▶ [WORK INSTRUCTIONS]:
Write out again, unaltered, the lines from the start through the line containing "COL = SC.collection".

***

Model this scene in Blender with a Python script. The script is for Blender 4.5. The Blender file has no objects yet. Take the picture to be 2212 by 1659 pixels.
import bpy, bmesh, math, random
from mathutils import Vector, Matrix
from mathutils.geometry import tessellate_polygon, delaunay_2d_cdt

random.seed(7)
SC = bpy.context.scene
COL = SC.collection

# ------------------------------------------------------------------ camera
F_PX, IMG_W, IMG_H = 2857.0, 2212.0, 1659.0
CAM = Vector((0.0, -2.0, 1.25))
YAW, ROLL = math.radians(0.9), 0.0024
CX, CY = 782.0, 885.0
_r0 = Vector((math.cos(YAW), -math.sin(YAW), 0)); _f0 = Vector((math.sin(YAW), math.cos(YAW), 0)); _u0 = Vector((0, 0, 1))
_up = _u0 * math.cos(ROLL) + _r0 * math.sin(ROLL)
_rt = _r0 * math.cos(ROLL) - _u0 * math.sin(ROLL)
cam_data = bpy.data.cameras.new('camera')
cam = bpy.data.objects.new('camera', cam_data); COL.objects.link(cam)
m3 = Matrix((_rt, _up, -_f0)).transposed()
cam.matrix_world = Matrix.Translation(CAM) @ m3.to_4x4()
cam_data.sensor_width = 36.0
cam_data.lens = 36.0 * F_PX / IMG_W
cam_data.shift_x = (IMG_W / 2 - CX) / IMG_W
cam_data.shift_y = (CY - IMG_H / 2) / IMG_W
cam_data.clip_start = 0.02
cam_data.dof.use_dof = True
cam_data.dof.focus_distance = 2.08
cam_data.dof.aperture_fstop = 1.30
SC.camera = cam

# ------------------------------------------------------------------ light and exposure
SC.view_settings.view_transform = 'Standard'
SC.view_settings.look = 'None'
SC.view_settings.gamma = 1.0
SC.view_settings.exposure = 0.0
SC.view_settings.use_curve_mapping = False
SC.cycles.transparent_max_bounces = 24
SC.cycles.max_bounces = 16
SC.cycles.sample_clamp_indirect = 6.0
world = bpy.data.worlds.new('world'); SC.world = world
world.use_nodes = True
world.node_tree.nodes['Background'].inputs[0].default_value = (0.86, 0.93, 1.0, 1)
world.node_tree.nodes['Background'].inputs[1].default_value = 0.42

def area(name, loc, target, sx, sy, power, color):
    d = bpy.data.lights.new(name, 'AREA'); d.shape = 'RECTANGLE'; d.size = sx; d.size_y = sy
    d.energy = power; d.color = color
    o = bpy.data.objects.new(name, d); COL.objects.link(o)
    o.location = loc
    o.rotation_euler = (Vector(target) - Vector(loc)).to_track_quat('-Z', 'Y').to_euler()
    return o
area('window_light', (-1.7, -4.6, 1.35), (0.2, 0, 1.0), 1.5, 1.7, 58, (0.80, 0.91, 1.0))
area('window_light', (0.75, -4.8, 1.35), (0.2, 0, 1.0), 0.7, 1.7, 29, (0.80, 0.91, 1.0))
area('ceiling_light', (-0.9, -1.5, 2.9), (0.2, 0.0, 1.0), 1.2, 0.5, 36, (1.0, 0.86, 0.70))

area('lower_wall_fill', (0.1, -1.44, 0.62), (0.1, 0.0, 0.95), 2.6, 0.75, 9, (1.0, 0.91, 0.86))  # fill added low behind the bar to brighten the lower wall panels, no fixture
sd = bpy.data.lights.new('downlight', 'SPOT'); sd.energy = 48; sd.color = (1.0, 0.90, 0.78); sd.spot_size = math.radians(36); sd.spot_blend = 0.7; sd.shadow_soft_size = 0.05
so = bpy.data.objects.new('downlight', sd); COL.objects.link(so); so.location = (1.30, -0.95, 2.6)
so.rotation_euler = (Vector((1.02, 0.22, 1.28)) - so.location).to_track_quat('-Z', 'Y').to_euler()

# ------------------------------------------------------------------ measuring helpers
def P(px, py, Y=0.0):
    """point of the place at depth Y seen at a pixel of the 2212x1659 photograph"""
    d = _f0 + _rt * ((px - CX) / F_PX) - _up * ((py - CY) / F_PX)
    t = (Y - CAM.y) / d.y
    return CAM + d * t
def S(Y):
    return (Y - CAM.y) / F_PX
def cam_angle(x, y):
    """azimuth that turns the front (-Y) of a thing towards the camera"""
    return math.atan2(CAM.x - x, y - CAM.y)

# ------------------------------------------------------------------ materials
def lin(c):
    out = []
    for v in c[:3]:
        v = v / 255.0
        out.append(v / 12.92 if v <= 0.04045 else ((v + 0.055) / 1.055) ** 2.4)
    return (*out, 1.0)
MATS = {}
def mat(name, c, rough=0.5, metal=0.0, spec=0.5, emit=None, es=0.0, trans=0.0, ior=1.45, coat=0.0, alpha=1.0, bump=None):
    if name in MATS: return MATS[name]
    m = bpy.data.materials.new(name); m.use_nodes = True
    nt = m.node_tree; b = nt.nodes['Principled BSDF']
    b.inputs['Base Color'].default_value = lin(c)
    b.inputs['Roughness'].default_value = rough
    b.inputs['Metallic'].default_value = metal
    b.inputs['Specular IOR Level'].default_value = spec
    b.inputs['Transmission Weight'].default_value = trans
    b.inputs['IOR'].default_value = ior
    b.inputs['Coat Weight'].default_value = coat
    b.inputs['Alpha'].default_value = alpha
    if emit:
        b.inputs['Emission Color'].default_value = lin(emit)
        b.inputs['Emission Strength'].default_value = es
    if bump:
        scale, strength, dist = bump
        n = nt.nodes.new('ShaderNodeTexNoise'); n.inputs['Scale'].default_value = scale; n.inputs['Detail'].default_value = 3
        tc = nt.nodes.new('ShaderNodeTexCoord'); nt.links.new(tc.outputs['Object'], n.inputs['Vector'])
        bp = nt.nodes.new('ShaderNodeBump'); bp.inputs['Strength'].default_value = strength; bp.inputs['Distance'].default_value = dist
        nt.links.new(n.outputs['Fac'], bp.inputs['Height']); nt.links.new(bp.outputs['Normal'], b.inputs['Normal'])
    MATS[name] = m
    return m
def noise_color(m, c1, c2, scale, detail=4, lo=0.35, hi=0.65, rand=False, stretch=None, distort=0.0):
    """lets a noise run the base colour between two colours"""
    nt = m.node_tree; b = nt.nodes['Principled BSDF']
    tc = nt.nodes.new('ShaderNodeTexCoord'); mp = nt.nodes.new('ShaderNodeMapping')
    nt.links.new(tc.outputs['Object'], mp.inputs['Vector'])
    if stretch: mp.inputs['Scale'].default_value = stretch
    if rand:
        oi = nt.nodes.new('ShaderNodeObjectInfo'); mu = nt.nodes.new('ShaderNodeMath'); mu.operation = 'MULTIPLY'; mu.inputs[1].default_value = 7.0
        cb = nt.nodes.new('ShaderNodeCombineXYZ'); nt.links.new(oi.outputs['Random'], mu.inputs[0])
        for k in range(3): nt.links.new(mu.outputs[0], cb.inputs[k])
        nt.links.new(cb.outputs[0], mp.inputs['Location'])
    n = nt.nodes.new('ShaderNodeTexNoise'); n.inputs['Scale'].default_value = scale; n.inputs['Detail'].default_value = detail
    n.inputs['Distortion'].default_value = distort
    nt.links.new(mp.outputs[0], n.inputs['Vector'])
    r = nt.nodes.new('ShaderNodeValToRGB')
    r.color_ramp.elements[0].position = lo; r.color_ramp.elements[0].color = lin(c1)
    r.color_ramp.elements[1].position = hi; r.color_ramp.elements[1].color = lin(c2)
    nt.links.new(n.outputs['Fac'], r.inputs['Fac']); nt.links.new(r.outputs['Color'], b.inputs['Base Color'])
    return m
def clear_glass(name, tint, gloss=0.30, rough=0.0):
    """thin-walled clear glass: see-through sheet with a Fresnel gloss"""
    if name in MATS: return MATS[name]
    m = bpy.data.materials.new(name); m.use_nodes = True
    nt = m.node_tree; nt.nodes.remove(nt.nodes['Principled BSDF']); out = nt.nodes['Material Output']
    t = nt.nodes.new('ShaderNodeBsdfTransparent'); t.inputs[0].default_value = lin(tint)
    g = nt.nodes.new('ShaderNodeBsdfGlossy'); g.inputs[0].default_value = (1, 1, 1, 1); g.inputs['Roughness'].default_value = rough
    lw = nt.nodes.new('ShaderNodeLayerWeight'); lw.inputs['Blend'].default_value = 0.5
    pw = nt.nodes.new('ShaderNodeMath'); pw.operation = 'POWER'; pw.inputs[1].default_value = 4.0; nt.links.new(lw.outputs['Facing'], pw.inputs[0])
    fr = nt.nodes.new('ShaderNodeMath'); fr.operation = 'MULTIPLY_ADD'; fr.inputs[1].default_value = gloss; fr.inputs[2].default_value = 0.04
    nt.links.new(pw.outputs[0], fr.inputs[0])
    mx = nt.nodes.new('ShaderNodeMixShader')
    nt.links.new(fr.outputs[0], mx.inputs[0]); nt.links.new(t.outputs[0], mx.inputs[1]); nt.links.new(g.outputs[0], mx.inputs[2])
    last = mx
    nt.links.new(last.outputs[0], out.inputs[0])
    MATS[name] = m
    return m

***

▶ [ANSWER FOR THE TASK]:
Model this scene in Blender with a Python script. The script is for Blender 4.5. The Blender file has no objects yet. Take the picture to be 2212 by 1659 pixels.
import bpy, bmesh, math, random
from mathutils import Vector, Matrix
from mathutils.geometry import tessellate_polygon, delaunay_2d_cdt

random.seed(7)
SC = bpy.context.scene
COL = SC.collection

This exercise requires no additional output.